И.В. В какой группе вы находились?
А.М. Я был в группе захвата, которая состояла из пяти человек.
И.В. Какие задачи вы выполняли?
А.М. Задача у нас была одна — взять пленного. Ведь мы считались не дивизионной и не армейской разведкой, а полковой. Причем пленного нужно следовало брать прямо на переднем крае. Сначала мы шли по нейтральной полосе, ну а после выходили в расположение немцев. Мы брали «языка», больше ничего не делали. Прикрывала нас такая группа прикрытия.
И.В. Часто ли ходили на «поиски»?
А.М. Нет, на «поиски» мы ходили не так уж и часто: вот, бывает, сходим на них, возьмем «языка», и нам на какое-то время предоставляется отдых. Но ведь прежде, чем взять «языка», мы все время ходим на территорию, на которой просматриваем район, про который нам сообщили: здесь, мол, выдвинута точка, и вы должны в этом месте взять «языка». Это уже потом мы ждем, как говорят, конкретного сигнала.
И.В. Среди ваших наград есть медаль «За отвагу». За что ее вам дали?
А.М. За «языка».
И.В. Вы помните, как его брали?
А.М. Милый мой, мне кажется, что эту медаль мне дали за конкретное дело.
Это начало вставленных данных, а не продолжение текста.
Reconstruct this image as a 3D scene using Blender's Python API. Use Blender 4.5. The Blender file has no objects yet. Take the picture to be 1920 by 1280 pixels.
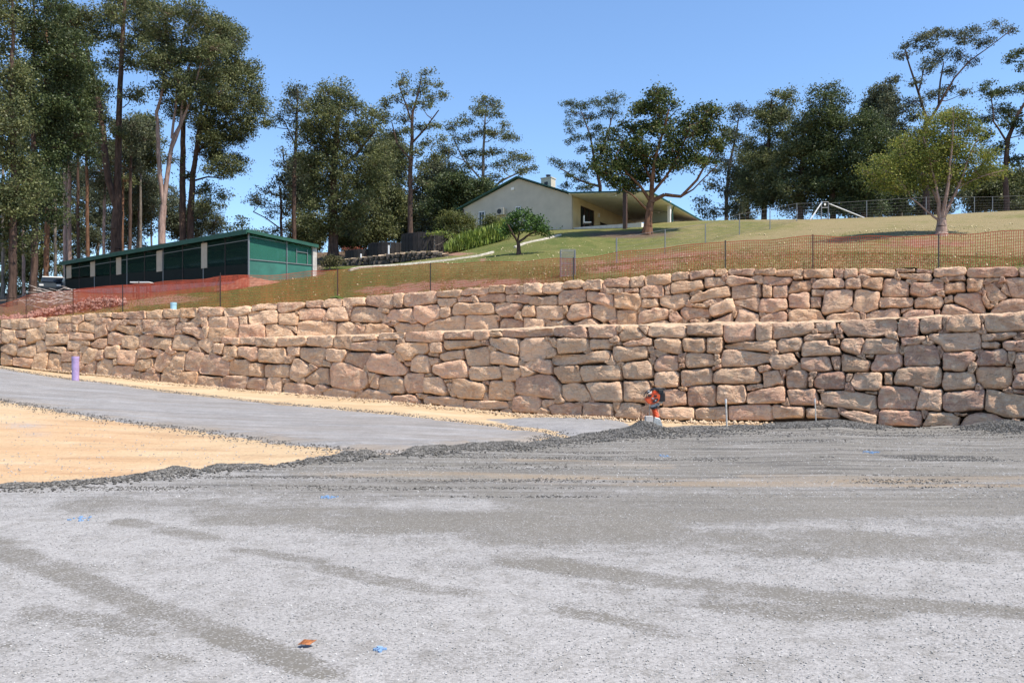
import bpy, math, random
import numpy as np
from mathutils import Vector

SC = bpy.context.scene
COL = SC.collection

# ------------------------------------------------------------------ camera, world, sun, exposure
F, HZ, CAMZ = 1500.0, 690.0, 1.6            # focal length in photo pixels, horizon row, eye height
cam = bpy.data.cameras.new('camera'); camo = bpy.data.objects.new('camera', cam); COL.objects.link(camo)
camo.location = (0, 0, CAMZ); camo.rotation_euler = (math.radians(90), 0, 0)
cam.sensor_width = 36; cam.lens = 36 * F / 1920; cam.shift_y = 50 / 1920
cam.clip_start = 0.1; cam.clip_end = 2000
SC.camera = camo

SUN = Vector((0.47, -0.26, 0.86)).normalized()
world = bpy.data.worlds.new('World'); SC.world = world; world.use_nodes = True
wn = world.node_tree.nodes; wl = world.node_tree.links
sky = wn.new('ShaderNodeTexSky'); sky.sky_type = 'NISHITA'; sky.sun_disc = False
sky.sun_elevation = math.asin(SUN.z); sky.sun_rotation = math.atan2(SUN.x, SUN.y)
sky.altitude = 0; sky.air_density = 1.08; sky.dust_density = 0.0; sky.ozone_density = 6.5
wl.new(sky.outputs[0], wn['Background'].inputs[0]); wn['Background'].inputs[1].default_value = 0.125
sd = bpy.data.lights.new('sun', 'SUN'); sd.energy = 4.1; sd.angle = math.radians(0.5); sd.color = (1.0, 0.92, 0.815)
so = bpy.data.objects.new('sun', sd); COL.objects.link(so); so.rotation_euler = SUN.to_track_quat('Z', 'Y').to_euler()
so.location = (20, 0, 60)
vs = SC.view_settings; vs.view_transform = 'Standard'; vs.look = 'None'; vs.gamma = 1; vs.use_curve_mapping = False
vs.exposure = 0.85
SC.cycles.max_bounces = 6; SC.cycles.transparent_max_bounces = 12

# ------------------------------------------------------------------ helpers
def tag(o, label=None, cat=None, group=None, kind=None):
    if label: o['label'] = label
    if cat: o['category'] = cat
    if group: o['group'] = group
    if kind: o['kind'] = kind
    return o

def empty(name, loc, label=None, cat=None, group=None):
    o = bpy.data.objects.new(name, None); COL.objects.link(o); o.location = loc; o.empty_display_size = .2
    return tag(o, label, cat, group)

def link_mesh(name, me, parent=None, loc=None, mat=None):
    if mat is not None and not me.materials: me.materials.append(mat)
    o = bpy.data.objects.new(name, me); COL.objects.link(o)
    if parent is not None: o.parent = parent
    if loc is not None: o.location = loc
    return o

def np_mesh(name, V, Fc, smooth=False, attrs=None):
    """V (n,3), Fc (m,k) -> mesh, fast"""
    V = np.asarray(V, np.float32); Fc = np.asarray(Fc, np.int32)
    me = bpy.data.meshes.new(name)
    me.vertices.add(len(V)); me.vertices.foreach_set('co', V.ravel())
    k = Fc.shape[1]
    me.loops.add(Fc.size); me.loops.foreach_set('vertex_index', Fc.ravel())
    me.polygons.add(len(Fc)); me.polygons.foreach_set('loop_start', np.arange(0, Fc.size, k, dtype=np.int32))
    me.polygons.foreach_set('loop_total', np.full(len(Fc), k, np.int32))
    if smooth: me.polygons.foreach_set('use_smooth', np.ones(len(Fc), bool))
    for an, av in (attrs or {}).items():
        a = me.attributes.new(an, 'FLOAT', 'POINT'); a.data.foreach_set('value', np.asarray(av, np.float32))
    me.update(calc_edges=True)
    return me

def grid_faces(nu, nv):
    i = np.arange(nu * nv).reshape(nv, nu)
    return np.stack([i[:-1, :-1], i[:-1, 1:], i[1:, 1:], i[1:, :-1]], -1).reshape(-1, 4)

def wloc(o):
    v = Vector((0, 0, 0))
    while o is not None: v = v + o.location; o = o.parent
    return v

class MB:
    """collects simple shapes into one mesh"""
    def __init__(s): s.v = []; s.f = []
    def add(s, vs_, fs_):
        b = len(s.v); s.v += [tuple(p) for p in vs_]; s.f += [tuple(i + b for i in f) for f in fs_]; return s
    def box(s, c, size, ax=None, ay=None):
        ax = Vector(ax if ax is not None else (1, 0, 0)).normalized(); az = Vector((0, 0, 1))
        ay = Vector(ay).normalized() if ay is not None else az.cross(ax).normalized()
        az = ax.cross(ay).normalized(); c = Vector(c); h = [q / 2 for q in size]
        P = [c + ax * (sx * h[0]) + ay * (sy * h[1]) + az * (sz * h[2]) for sz in (-1, 1) for sy in (-1, 1) for sx in (-1, 1)]
        return s.add(P, [(0, 2, 3, 1), (4, 5, 7, 6), (0, 1, 5, 4), (2, 6, 7, 3), (0, 4, 6, 2), (1, 3, 7, 5)])
    def bar(s, a, b, w, d):
        a, b = Vector(a), Vector(b); ax = (b - a); L = ax.length; ax.normalize()
        up = Vector((0, 0, 1)) if abs(ax.z) < .9 else Vector((0, 1, 0))
        ay = up.cross(ax).normalized()
        return s.box((a + b) / 2, (L, w, d), ax, ay)
    def tube(s, pts, rs, n=8, cap=True):
        pts = [Vector(p) for p in pts]; V = []; Fc = []
        if not hasattr(rs, '__len__'): rs = [rs] * len(pts)
        for i, p in enumerate(pts):
            t = (pts[min(i + 1, len(pts) - 1)] - pts[max(i - 1, 0)]).normalized()
            up = Vector((0, 0, 1)) if abs(t.z) < .9 else Vector((1, 0, 0))
            a = t.cross(up).normalized(); b = t.cross(a)
            for k in range(n):
                q = 2 * math.pi * k / n; V.append(p + (a * math.cos(q) + b * math.sin(q)) * rs[i])
        for i in range(len(pts) - 1):
            for k in range(n):
                Fc.append((i * n + k, i * n + (k + 1) % n, (i + 1) * n + (k + 1) % n, (i + 1) * n + k))
        if cap: Fc += [tuple(range(n - 1, -1, -1)), tuple((len(pts) - 1) * n + k for k in range(n))]
        return s.add(V, Fc)
    def prism(s, poly, off):
        n = len(poly); off = Vector(off); P = [Vector(p) for p in poly]
        return s.add(P + [p + off for p in P], [tuple(range(n)), tuple(range(2 * n - 1, n - 1, -1))] +
                     [(i, n + i, n + (i + 1) % n, (i + 1) % n) for i in range(n)])
    def build(s, name, mat, parent=None, smooth=False, bevel=0.0, at=None):
        me = bpy.data.meshes.new(name)
        at = Vector(at) if at is not None else (Vector((0, 0, 0)))
        me.from_pydata([tuple(Vector(p) - at) for p in s.v], [], s.f); me.update()
        import bmesh
        bm = bmesh.new(); bm.from_mesh(me); bmesh.ops.recalc_face_normals(bm, faces=bm.faces)
        if bevel: bmesh.ops.bevel(bm, geom=bm.edges[:], offset=bevel, segments=1, affect='EDGES')
        bm.to_mesh(me); bm.free()
        if smooth:
            for p in me.polygons: p.use_smooth = True
        o = link_mesh(name, me, parent, None, mat)
        o.location = at - wloc(parent)
        return o

# ------------------------------------------------------------------ materials
def newmat(name):
    m = bpy.data.materials.new(name); m.use_nodes = True
    nt = m.node_tree; return m, nt, nt.nodes, nt.links, nt.nodes['Principled BSDF']
def ramp(N, stops):
    r = N.new('ShaderNodeValToRGB'); e = r.color_ramp.elements
    while len(e) < len(stops): e.new(.5)
    for x, (p, c) in zip(e, stops):
        x.position = p; x.color = (*c, 1) if len(c) == 3 else c
    return r
def noise(N, L, vec, scale, detail=4, rough=.55, stretch=None):
    n = N.new('ShaderNodeTexNoise'); n.inputs['Scale'].default_value = scale
    n.inputs['Detail'].default_value = detail; n.inputs['Roughness'].default_value = rough
    if stretch is not None:
        mp = N.new('ShaderNodeMapping'); mp.inputs['Scale'].default_value = stretch
        L.new(vec, mp.inputs[0]); vec = mp.outputs[0]
    L.new(vec, n.inputs['Vector']); return n.outputs['Fac']
def mixc(N, L, fac, a, b, mode='MIX'):
    m = N.new('ShaderNodeMix'); m.data_type = 'RGBA'; m.blend_type = mode
    for i, v in ((0, fac), (6, a), (7, b)):
        if hasattr(v, 'links') or hasattr(v, 'is_linked'): L.new(v, m.inputs[i])
        elif isinstance(v, (int, float)): m.inputs[i].default_value = v
        else: m.inputs[i].default_value = (*v, 1)
    return m.outputs[2]
def math_(N, L, op, a, b=None, clamp=False):
    m = N.new('ShaderNodeMath'); m.operation = op; m.use_clamp = clamp
    for i, v in enumerate((a, b)):
        if v is None: continue
        if isinstance(v, (int, float)): m.inputs[i].default_value = v
        else: L.new(v, m.inputs[i])
    return m.outputs[0]
def bump(N, L, h, dist, strength=1.0, nrm=None):
    b = N.new('ShaderNodeBump'); b.inputs['Distance'].default_value = dist; b.inputs['Strength'].default_value = strength
    L.new(h, b.inputs['Height'])
    if nrm is not None: L.new(nrm, b.inputs['Normal'])
    return b.outputs[0]
def geo(N): return N.new('ShaderNodeNewGeometry')
def attr(N, name):
    a = N.new('ShaderNodeAttribute'); a.attribute_name = name; return a.outputs['Fac']

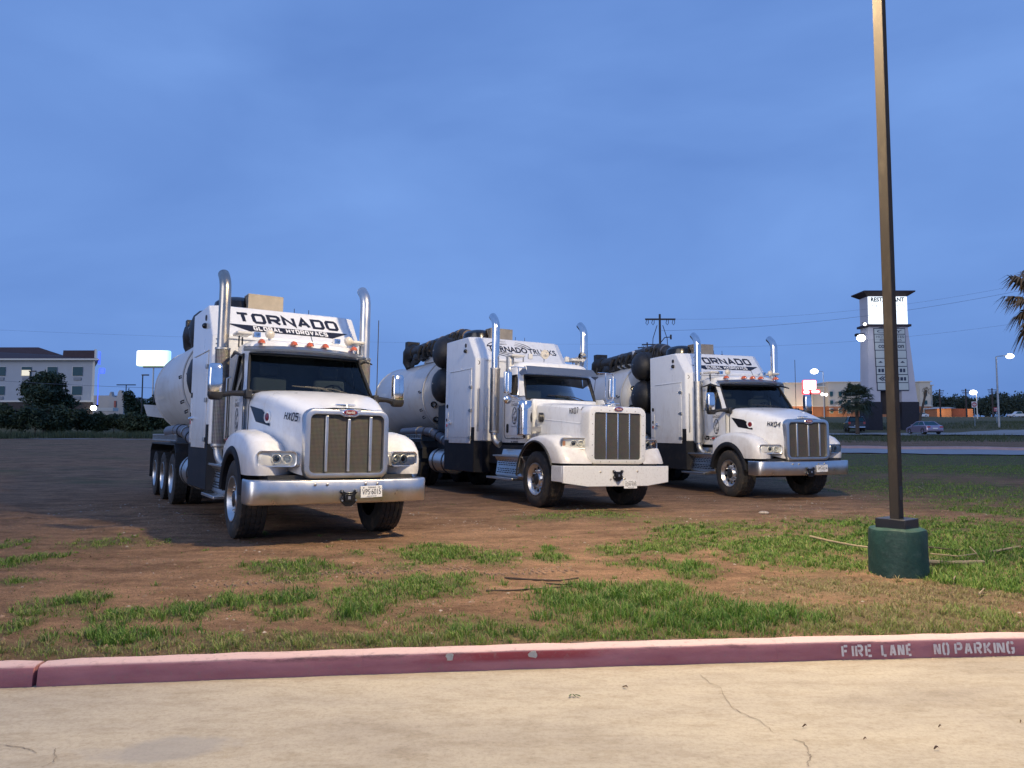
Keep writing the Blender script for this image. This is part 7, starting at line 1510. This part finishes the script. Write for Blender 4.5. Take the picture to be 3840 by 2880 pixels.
o = MB().loft([[(x, y, z) for y, z in ((-.02,0),(.02,0),(.02,.03),(-.02,.03))] for x in frange(0, 1.1, 5)]).build('timber_edging', mat('old_timber', (.12,.085,.06), .95, var=.3, vscale=15)); p = Gd(1230*S, 1381*S); o.location = (p.x, float(kerb_y(p.x))+.2, .085); o.rotation_euler = (0,0,R(5.2)); tag(o, 'old thin timber edging board in the grass behind the kerb', 'board')
p = Gd(1650*S, 1110*S)
o = MB().ell((0,0,.02), (.10,.06,.035), 10, 6).build('pale_rock', M_stone); o.location = p; tag(o, 'flat pale rock in the dirt left of the lamp post', 'rock')
def leaf(px, py, L_, rz, m, label, name='fallen_leaf'):
    q = g0(px*S, py*S); mb = MB(); pts = frange(-1, 1, 7); mb.loft([[(t*L_, s*L_*.28*(1-t*t)+.0, .004+.012*abs(s)*(1-t*t)+.004*math.sin(t*3)) for t in pts] for s in (-1, -.3, .3, 1)], False, False); o = mb.build(name, m, smooth=60, fix=False); o.location = (q[0], q[1], .003); o.rotation_euler = (0,0,rz); return tag(o, label, 'leaf', 'leaves lying on the concrete drive')
leaf(1350, 1487, .022, -.6, M_dleaf, 'brown leaf on the drive, right of the green sprig'); leaf(1738, 1572, .015, .2, M_dleaf, 'small brown leaf on the drive beyond the lower crack'); leaf(2022, 1620, .017, .3, M_dleaf, 'curled brown leaf on the drive at lower right'); leaf(2205, 1563, .012, .7, M_dleaf, 'dark leaf on the drive at the right edge'); leaf(2030, 1573, .010, .1, M_dleaf, 'tiny dark leaf on the drive at right'); leaf(1868, 1600, .010, -.2, M_dleaf, 'tiny leaf on the drive below the long crack')
q = g0(1240*S, 1506*S); t = thing('green_sprig', 'small green sprig of three leaves lying on the drive', 'sprig', (q[0], q[1], .003))
for k, (dx, a) in enumerate(((-.022,1.2),(0,1.9),(.024,2.3))):
    c = MB().loft([[(dx+math.cos(a)*u*.022-math.sin(a)*v*.006*(1-u*u), math.sin(a)*u*.022+math.cos(a)*v*.006*(1-u*u), .006+.004*abs(v)) for u in frange(-1, 1, 5)] for v in (-1, 0, 1)], False, False).build('leaf', M_gleaf, t, smooth=60, fix=False)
Ведь кроме взятия «языка» у нас состоялся бой, во время которого погиб наш офицер, лейтенант. Получилось это так. Кругом проходила какая-то лесистая местность. И вдруг мы наткнулись на немецкие блиндажи. В то время шел сильный снег и из-за этого получалась плохая видимость. Как только немцы нас заметили, то открыли ураганный огонь из пулеметов и тем самым преградили нам отход. Несколько наших ребят погибло. А этот лейтенант оказался в пятидесяти метрах в чем-то типа воронки. Его там тоже убили. В тот день мы вернулись с «языком». Нам дали задание этого лейтенанта оттуда вытащить. Вот мы его и вытаскивали, как говорят. Все это происходило уже в марте месяце 1945-го года. Погода была хорошая, светила луна. Тогда, помню, мы носили американские ботинки с подковами. Такие же ботинки носили, между прочим, и офицеры. Так вот мы его волокли и слышали, как рядом разговаривают немцы. Они находились от нас примерно в пятидесяти метрах. Но никому и в голову не приходило мысли бежать. Вот за это мне эту награду и дали. Правда, она потом затерялась. Мне ее вручили уже после войны. Но мне запомнился и еще один случай из моей жизни в разведке. Значит, когда я в другой раз пошел вместе со своими товарищами на задание, выяснилось, что наши саперы плохо разминировали нашу дорогу. И уже при подходе непосредственно к оборонительной линии немцев мы наткнулись на мины. Одного из моих товарищей ранило, другому что-то оторвало, третьему угодил осколок в живот. Меня тоже ударило комком земли. Я подумал, что тоже ранен. Но когда ощупал себя, понял, что все цело.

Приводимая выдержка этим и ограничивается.